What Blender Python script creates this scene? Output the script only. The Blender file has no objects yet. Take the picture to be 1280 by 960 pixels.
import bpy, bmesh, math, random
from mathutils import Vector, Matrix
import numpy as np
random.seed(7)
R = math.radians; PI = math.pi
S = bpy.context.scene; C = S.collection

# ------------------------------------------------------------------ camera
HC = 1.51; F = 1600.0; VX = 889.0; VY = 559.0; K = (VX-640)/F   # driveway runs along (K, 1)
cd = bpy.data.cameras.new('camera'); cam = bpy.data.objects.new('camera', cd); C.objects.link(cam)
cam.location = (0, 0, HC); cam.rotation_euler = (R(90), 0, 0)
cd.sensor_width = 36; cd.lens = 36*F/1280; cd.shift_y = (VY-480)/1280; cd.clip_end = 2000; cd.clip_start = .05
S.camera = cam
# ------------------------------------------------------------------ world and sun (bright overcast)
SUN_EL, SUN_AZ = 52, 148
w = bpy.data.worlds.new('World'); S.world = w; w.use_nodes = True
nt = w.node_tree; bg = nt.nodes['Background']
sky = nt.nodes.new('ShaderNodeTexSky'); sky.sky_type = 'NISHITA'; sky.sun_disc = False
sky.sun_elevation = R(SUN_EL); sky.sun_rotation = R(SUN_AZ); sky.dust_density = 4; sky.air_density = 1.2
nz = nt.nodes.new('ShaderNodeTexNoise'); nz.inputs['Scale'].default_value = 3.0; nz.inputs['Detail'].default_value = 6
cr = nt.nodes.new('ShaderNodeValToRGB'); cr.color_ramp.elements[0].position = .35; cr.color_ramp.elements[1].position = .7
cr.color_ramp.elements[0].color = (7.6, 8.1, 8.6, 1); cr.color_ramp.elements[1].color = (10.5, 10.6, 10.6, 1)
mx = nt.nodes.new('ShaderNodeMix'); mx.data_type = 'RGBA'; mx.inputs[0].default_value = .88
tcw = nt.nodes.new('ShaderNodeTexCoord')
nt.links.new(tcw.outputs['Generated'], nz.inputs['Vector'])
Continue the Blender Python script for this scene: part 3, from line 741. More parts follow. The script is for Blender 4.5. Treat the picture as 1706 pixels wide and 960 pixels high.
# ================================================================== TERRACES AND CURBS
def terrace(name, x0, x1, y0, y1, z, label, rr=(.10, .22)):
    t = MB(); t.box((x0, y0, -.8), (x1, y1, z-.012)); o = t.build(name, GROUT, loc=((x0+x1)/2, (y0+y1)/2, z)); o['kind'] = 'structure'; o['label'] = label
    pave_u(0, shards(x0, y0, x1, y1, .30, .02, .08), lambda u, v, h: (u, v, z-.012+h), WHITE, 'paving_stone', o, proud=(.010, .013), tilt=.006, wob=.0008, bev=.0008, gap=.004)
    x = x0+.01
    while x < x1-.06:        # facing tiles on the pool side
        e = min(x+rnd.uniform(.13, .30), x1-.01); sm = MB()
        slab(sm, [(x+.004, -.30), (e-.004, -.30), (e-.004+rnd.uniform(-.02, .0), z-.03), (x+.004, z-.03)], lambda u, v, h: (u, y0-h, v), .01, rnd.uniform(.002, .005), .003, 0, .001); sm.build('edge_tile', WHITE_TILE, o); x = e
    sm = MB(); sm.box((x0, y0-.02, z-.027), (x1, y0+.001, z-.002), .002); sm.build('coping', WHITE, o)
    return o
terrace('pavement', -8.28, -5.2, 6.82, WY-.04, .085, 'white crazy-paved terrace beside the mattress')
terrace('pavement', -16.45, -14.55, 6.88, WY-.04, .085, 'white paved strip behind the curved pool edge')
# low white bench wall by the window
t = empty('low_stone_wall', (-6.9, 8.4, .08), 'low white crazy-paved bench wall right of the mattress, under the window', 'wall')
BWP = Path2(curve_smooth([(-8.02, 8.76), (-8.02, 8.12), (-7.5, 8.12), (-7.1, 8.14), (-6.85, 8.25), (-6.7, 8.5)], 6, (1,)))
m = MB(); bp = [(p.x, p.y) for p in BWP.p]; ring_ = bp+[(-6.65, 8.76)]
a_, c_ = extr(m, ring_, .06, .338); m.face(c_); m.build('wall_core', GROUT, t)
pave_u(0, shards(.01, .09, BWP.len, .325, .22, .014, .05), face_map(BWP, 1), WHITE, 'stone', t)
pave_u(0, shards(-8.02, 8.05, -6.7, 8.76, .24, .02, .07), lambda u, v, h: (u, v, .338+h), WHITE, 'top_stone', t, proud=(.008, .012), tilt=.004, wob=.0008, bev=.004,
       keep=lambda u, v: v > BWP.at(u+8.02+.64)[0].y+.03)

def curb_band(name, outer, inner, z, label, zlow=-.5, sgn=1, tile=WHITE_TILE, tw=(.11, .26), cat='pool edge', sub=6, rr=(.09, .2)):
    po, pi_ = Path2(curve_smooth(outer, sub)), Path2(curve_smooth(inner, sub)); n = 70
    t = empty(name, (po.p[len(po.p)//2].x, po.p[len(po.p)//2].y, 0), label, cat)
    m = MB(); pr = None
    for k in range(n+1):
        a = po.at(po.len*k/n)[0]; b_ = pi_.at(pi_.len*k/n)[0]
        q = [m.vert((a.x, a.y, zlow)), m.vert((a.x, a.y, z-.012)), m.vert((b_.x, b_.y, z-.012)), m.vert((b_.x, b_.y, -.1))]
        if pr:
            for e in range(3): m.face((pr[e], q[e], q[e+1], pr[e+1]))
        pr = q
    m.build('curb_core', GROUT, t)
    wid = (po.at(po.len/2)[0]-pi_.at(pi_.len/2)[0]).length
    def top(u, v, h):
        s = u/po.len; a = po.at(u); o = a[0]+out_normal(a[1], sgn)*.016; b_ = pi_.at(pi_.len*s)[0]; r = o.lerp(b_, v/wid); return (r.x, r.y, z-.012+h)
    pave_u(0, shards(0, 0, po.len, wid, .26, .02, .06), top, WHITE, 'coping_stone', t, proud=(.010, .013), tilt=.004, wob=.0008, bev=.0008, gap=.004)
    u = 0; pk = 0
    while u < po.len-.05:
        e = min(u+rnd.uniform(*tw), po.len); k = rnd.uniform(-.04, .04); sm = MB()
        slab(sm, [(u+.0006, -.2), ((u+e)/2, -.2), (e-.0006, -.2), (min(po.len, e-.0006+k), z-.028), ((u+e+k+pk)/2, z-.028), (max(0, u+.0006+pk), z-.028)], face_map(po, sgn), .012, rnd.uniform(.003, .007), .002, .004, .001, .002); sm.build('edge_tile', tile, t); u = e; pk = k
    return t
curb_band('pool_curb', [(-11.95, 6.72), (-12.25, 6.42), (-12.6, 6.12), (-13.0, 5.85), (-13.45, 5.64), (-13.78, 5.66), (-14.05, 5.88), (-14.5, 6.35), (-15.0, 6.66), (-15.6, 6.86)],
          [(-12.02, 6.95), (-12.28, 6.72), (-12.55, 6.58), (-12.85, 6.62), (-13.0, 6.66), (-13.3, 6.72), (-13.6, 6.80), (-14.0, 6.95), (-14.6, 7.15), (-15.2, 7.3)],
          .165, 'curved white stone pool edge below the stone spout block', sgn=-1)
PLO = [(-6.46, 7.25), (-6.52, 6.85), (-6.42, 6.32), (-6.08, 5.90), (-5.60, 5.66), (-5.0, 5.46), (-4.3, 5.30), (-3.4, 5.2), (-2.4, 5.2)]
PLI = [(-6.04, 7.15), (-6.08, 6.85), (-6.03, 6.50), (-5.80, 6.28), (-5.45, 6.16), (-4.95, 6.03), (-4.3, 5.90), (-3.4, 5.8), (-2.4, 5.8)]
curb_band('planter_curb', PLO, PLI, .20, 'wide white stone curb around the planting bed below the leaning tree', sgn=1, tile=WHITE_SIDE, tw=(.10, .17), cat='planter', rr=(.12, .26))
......
EXERCISE TASK -
Give the listing again, word for word.

FULL RESPONSE -
What Blender Python script creates this scene? Output the script only. The Blender file has no objects yet. Take the picture to be 1280 by 960 pixels.
import bpy, bmesh, math, random
from mathutils import Vector, Matrix
import numpy as np
random.seed(7)
R = math.radians; PI = math.pi
S = bpy.context.scene; C = S.collection

# ------------------------------------------------------------------ camera
HC = 1.51; F = 1600.0; VX = 889.0; VY = 559.0; K = (VX-640)/F   # driveway runs along (K, 1)
cd = bpy.data.cameras.new('camera'); cam = bpy.data.objects.new('camera', cd); C.objects.link(cam)
cam.location = (0, 0, HC); cam.rotation_euler = (R(90), 0, 0)
cd.sensor_width = 36; cd.lens = 36*F/1280; cd.shift_y = (VY-480)/1280; cd.clip_end = 2000; cd.clip_start = .05
S.camera = cam
# ------------------------------------------------------------------ world and sun (bright overcast)
SUN_EL, SUN_AZ = 52, 148
w = bpy.data.worlds.new('World'); S.world = w; w.use_nodes = True
nt = w.node_tree; bg = nt.nodes['Background']
sky = nt.nodes.new('ShaderNodeTexSky'); sky.sky_type = 'NISHITA'; sky.sun_disc = False
sky.sun_elevation = R(SUN_EL); sky.sun_rotation = R(SUN_AZ); sky.dust_density = 4; sky.air_density = 1.2
nz = nt.nodes.new('ShaderNodeTexNoise'); nz.inputs['Scale'].default_value = 3.0; nz.inputs['Detail'].default_value = 6
cr = nt.nodes.new('ShaderNodeValToRGB'); cr.color_ramp.elements[0].position = .35; cr.color_ramp.elements[1].position = .7
cr.color_ramp.elements[0].color = (7.6, 8.1, 8.6, 1); cr.color_ramp.elements[1].color = (10.5, 10.6, 10.6, 1)
mx = nt.nodes.new('ShaderNodeMix'); mx.data_type = 'RGBA'; mx.inputs[0].default_value = .88
tcw = nt.nodes.new('ShaderNodeTexCoord')
nt.links.new(tcw.outputs['Generated'], nz.inputs['Vector'])
Continue the Blender Python script for this scene: part 3, from line 741. More parts follow. The script is for Blender 4.5. Treat the picture as 1706 pixels wide and 960 pixels high.
# ================================================================== TERRACES AND CURBS
def terrace(name, x0, x1, y0, y1, z, label, rr=(.10, .22)):
    t = MB(); t.box((x0, y0, -.8), (x1, y1, z-.012)); o = t.build(name, GROUT, loc=((x0+x1)/2, (y0+y1)/2, z)); o['kind'] = 'structure'; o['label'] = label
    pave_u(0, shards(x0, y0, x1, y1, .30, .02, .08), lambda u, v, h: (u, v, z-.012+h), WHITE, 'paving_stone', o, proud=(.010, .013), tilt=.006, wob=.0008, bev=.0008, gap=.004)
    x = x0+.01
    while x < x1-.06:        # facing tiles on the pool side
        e = min(x+rnd.uniform(.13, .30), x1-.01); sm = MB()
        slab(sm, [(x+.004, -.30), (e-.004, -.30), (e-.004+rnd.uniform(-.02, .0), z-.03), (x+.004, z-.03)], lambda u, v, h: (u, y0-h, v), .01, rnd.uniform(.002, .005), .003, 0, .001); sm.build('edge_tile', WHITE_TILE, o); x = e
    sm = MB(); sm.box((x0, y0-.02, z-.027), (x1, y0+.001, z-.002), .002); sm.build('coping', WHITE, o)
    return o
terrace('pavement', -8.28, -5.2, 6.82, WY-.04, .085, 'white crazy-paved terrace beside the mattress')
terrace('pavement', -16.45, -14.55, 6.88, WY-.04, .085, 'white paved strip behind the curved pool edge')
# low white bench wall by the window
t = empty('low_stone_wall', (-6.9, 8.4, .08), 'low white crazy-paved bench wall right of the mattress, under the window', 'wall')
BWP = Path2(curve_smooth([(-8.02, 8.76), (-8.02, 8.12), (-7.5, 8.12), (-7.1, 8.14), (-6.85, 8.25), (-6.7, 8.5)], 6, (1,)))
m = MB(); bp = [(p.x, p.y) for p in BWP.p]; ring_ = bp+[(-6.65, 8.76)]
a_, c_ = extr(m, ring_, .06, .338); m.face(c_); m.build('wall_core', GROUT, t)
pave_u(0, shards(.01, .09, BWP.len, .325, .22, .014, .05), face_map(BWP, 1), WHITE, 'stone', t)
pave_u(0, shards(-8.02, 8.05, -6.7, 8.76, .24, .02, .07), lambda u, v, h: (u, v, .338+h), WHITE, 'top_stone', t, proud=(.008, .012), tilt=.004, wob=.0008, bev=.004,
       keep=lambda u, v: v > BWP.at(u+8.02+.64)[0].y+.03)

def curb_band(name, outer, inner, z, label, zlow=-.5, sgn=1, tile=WHITE_TILE, tw=(.11, .26), cat='pool edge', sub=6, rr=(.09, .2)):
    po, pi_ = Path2(curve_smooth(outer, sub)), Path2(curve_smooth(inner, sub)); n = 70
    t = empty(name, (po.p[len(po.p)//2].x, po.p[len(po.p)//2].y, 0), label, cat)
    m = MB(); pr = None
    for k in range(n+1):
        a = po.at(po.len*k/n)[0]; b_ = pi_.at(pi_.len*k/n)[0]
        q = [m.vert((a.x, a.y, zlow)), m.vert((a.x, a.y, z-.012)), m.vert((b_.x, b_.y, z-.012)), m.vert((b_.x, b_.y, -.1))]
        if pr:
            for e in range(3): m.face((pr[e], q[e], q[e+1], pr[e+1]))
        pr = q
    m.build('curb_core', GROUT, t)
    wid = (po.at(po.len/2)[0]-pi_.at(pi_.len/2)[0]).length
    def top(u, v, h):
        s = u/po.len; a = po.at(u); o = a[0]+out_normal(a[1], sgn)*.016; b_ = pi_.at(pi_.len*s)[0]; r = o.lerp(b_, v/wid); return (r.x, r.y, z-.012+h)
    pave_u(0, shards(0, 0, po.len, wid, .26, .02, .06), top, WHITE, 'coping_stone', t, proud=(.010, .013), tilt=.004, wob=.0008, bev=.0008, gap=.004)
    u = 0; pk = 0
    while u < po.len-.05:
        e = min(u+rnd.uniform(*tw), po.len); k = rnd.uniform(-.04, .04); sm = MB()
        slab(sm, [(u+.0006, -.2), ((u+e)/2, -.2), (e-.0006, -.2), (min(po.len, e-.0006+k), z-.028), ((u+e+k+pk)/2, z-.028), (max(0, u+.0006+pk), z-.028)], face_map(po, sgn), .012, rnd.uniform(.003, .007), .002, .004, .001, .002); sm.build('edge_tile', tile, t); u = e; pk = k
    return t
curb_band('pool_curb', [(-11.95, 6.72), (-12.25, 6.42), (-12.6, 6.12), (-13.0, 5.85), (-13.45, 5.64), (-13.78, 5.66), (-14.05, 5.88), (-14.5, 6.35), (-15.0, 6.66), (-15.6, 6.86)],
          [(-12.02, 6.95), (-12.28, 6.72), (-12.55, 6.58), (-12.85, 6.62), (-13.0, 6.66), (-13.3, 6.72), (-13.6, 6.80), (-14.0, 6.95), (-14.6, 7.15), (-15.2, 7.3)],
          .165, 'curved white stone pool edge below the stone spout block', sgn=-1)
PLO = [(-6.46, 7.25), (-6.52, 6.85), (-6.42, 6.32), (-6.08, 5.90), (-5.60, 5.66), (-5.0, 5.46), (-4.3, 5.30), (-3.4, 5.2), (-2.4, 5.2)]
PLI = [(-6.04, 7.15), (-6.08, 6.85), (-6.03, 6.50), (-5.80, 6.28), (-5.45, 6.16), (-4.95, 6.03), (-4.3, 5.90), (-3.4, 5.8), (-2.4, 5.8)]
curb_band('planter_curb', PLO, PLI, .20, 'wide white stone curb around the planting bed below the leaning tree', sgn=1, tile=WHITE_SIDE, tw=(.10, .17), cat='planter', rr=(.12, .26))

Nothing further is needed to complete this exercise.